== Task ==
Locate and copy all lines bearing the word "Python".

---------- Supplied information ----------

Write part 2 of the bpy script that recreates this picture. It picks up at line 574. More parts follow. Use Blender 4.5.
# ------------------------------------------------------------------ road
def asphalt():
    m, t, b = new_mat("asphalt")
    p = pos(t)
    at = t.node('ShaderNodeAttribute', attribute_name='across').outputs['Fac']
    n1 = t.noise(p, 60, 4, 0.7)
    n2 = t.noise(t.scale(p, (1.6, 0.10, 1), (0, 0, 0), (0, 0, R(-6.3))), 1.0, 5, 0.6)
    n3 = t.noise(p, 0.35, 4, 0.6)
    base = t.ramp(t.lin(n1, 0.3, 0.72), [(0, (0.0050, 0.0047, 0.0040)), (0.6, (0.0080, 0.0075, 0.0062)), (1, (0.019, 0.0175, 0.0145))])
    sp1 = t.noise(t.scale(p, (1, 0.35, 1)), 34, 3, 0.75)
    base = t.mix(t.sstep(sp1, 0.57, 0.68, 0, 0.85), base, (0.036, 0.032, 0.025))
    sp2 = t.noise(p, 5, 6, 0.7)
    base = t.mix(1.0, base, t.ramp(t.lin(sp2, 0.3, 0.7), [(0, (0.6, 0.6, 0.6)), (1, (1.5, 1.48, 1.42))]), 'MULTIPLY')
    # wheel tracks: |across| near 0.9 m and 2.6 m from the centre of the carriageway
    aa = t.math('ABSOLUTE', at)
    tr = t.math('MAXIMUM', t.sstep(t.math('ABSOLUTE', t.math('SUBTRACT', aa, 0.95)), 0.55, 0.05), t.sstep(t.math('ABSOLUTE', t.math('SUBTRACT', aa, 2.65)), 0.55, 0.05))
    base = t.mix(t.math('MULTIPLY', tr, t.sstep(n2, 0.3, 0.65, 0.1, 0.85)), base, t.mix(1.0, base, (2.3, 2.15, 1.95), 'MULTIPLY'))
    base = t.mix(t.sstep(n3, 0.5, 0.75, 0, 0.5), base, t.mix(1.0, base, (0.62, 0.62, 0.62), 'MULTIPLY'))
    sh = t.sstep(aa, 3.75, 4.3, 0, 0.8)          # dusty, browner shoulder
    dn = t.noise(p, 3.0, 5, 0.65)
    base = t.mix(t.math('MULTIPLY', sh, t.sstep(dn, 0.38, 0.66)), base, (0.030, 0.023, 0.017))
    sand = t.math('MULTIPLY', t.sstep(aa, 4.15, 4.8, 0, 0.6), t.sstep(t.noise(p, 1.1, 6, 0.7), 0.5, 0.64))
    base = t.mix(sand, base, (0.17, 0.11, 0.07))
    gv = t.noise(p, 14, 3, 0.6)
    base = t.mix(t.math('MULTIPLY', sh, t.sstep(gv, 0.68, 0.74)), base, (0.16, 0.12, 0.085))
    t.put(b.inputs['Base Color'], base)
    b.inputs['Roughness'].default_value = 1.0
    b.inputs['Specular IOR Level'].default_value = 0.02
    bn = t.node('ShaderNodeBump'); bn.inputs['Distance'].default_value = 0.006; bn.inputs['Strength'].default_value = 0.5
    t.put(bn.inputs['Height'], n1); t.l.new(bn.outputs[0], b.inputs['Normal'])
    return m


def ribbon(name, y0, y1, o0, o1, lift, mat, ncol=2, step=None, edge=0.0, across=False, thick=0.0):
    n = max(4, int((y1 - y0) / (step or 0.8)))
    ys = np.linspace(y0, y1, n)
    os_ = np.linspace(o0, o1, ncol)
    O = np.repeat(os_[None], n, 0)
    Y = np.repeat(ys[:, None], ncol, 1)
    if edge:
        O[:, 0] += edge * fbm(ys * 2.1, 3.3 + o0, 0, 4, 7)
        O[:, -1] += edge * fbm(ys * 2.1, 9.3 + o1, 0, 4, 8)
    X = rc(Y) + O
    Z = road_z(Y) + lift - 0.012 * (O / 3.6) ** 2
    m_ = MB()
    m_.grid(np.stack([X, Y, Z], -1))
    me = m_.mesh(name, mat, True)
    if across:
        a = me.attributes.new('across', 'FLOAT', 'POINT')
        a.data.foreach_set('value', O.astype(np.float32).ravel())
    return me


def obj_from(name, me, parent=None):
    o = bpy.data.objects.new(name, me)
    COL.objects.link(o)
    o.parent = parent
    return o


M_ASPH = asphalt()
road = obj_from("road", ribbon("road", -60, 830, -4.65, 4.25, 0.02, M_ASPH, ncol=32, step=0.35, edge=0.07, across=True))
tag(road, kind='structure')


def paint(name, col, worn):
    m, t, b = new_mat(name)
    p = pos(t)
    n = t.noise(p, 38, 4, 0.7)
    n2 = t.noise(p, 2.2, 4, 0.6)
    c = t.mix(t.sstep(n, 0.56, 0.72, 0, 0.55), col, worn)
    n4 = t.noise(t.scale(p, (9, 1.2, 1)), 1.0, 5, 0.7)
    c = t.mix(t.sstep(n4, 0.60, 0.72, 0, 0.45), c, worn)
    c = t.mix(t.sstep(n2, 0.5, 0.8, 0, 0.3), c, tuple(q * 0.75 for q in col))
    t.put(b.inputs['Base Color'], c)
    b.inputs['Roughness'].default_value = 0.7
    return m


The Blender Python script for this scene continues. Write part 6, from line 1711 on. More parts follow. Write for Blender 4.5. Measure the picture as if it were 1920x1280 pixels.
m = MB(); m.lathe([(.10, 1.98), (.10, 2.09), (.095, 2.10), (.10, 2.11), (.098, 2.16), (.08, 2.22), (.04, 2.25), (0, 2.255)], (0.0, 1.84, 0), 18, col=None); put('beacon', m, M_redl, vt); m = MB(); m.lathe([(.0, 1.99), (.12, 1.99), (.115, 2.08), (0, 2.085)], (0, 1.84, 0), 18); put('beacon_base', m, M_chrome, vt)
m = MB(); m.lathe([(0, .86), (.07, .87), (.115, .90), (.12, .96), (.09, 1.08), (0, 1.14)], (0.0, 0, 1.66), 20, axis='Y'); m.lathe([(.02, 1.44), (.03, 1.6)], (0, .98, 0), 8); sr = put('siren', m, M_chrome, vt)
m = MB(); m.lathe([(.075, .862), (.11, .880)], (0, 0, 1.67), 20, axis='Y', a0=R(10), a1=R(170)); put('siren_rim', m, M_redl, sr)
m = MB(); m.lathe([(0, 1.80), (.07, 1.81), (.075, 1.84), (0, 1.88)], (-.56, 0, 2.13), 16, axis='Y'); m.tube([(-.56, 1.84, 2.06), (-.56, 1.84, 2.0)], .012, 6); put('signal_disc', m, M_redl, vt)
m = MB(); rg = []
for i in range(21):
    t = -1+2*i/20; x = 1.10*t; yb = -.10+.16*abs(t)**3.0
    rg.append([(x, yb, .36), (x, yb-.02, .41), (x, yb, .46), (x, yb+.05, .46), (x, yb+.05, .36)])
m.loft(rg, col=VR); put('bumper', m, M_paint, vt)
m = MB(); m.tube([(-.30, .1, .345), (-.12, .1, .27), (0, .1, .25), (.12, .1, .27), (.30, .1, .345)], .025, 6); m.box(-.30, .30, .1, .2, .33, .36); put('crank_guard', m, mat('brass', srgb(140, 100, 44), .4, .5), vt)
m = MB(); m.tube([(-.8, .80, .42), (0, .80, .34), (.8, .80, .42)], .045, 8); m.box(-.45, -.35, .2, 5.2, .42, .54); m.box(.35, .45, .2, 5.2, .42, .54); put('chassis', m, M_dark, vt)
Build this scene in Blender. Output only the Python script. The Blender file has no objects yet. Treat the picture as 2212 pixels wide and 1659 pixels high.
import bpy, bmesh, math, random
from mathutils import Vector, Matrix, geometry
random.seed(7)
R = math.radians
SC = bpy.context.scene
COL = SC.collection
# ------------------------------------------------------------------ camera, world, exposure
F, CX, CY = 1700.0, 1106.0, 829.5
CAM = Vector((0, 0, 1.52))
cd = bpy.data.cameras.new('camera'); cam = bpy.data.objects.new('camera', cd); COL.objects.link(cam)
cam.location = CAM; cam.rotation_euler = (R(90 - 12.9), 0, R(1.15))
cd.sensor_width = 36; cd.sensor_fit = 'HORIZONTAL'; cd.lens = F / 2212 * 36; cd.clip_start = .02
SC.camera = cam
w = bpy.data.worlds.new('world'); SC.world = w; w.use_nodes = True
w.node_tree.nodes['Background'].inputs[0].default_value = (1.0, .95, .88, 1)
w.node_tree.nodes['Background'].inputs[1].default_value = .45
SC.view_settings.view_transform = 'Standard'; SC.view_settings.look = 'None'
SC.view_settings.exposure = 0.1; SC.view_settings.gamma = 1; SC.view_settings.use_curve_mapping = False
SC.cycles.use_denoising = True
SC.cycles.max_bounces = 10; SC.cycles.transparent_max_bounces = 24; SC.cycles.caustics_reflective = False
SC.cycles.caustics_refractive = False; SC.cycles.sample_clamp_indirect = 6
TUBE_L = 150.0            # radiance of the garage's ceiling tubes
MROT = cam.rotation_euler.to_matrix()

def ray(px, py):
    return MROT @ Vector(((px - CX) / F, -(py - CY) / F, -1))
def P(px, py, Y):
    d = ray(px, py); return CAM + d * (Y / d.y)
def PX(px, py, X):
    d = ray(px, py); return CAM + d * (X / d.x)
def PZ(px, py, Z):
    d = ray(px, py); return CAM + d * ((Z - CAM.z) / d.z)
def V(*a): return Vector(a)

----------

== Completed exercise ==
The Blender Python script for this scene continues. Write part 6, from line 1711 on. More parts follow. Write for Blender 4.5. Measure the picture as if it were 1920x1280 pixels.
Build this scene in Blender. Output only the Python script. The Blender file has no objects yet. Treat the picture as 2212 pixels wide and 1659 pixels high.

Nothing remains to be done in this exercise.